At this year’s All Saints’ Concert, Mogens Dahl Chamber Choir wishes to honor one of Danish music’s truly great composers: Vagn Holmboe. Outwardly, Vagn Holmboe maintained a low profile, but inwardly and in his music, he was guided throughout his life by spiritual thoughts about music as a manifestation of something cosmic. Nothing less. That’s why he seized the opportunity when the Rudolf Steiner movement asked him to compose a piece set to the texts of the romantic mystic and poet Novails. The work became ‘Die Erfüllung,’ which had its premiere in Steiner circles but, despite being one of Holmboe’s major works and a core piece in his production, has never been performed or recorded otherwise.
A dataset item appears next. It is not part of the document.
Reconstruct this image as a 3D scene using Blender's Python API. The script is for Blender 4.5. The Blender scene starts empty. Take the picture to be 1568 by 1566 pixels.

In Johannes Ewald’s poem “Ode to the Soul,” the lost human soul and religious salvation are sung as the only possible hope in Holmboe’s composition for brass instruments, organ, vocal soloists, and choir. The rest of the concert program also reflects the spiritual aspects of Holmboe’s art and worldview, with a focus on the cyclical nature of reincarnation, which governed his perspective on composing cosmic music, as he called it. The sunset is found in the ancient Egyptian “Hymn to the Sun,” which describes the sun’s journey from sunrise to sunset until the new sunrise – and, of course, in “Song of Sunset” with text by Walt Whitman.

All in all, with this concert, we aim to provide a new insight into the core of Holmboe’s perspective on what music was and what music could be: namely, to offer humans insight into the cosmic or higher order, as he also referred to it in his private diary – just as Thomas Michelsen, using previously unpublished sources such as Holmboe’s diaries, has elucidated in his biography of the composer, ‘The Deep and the Pure.’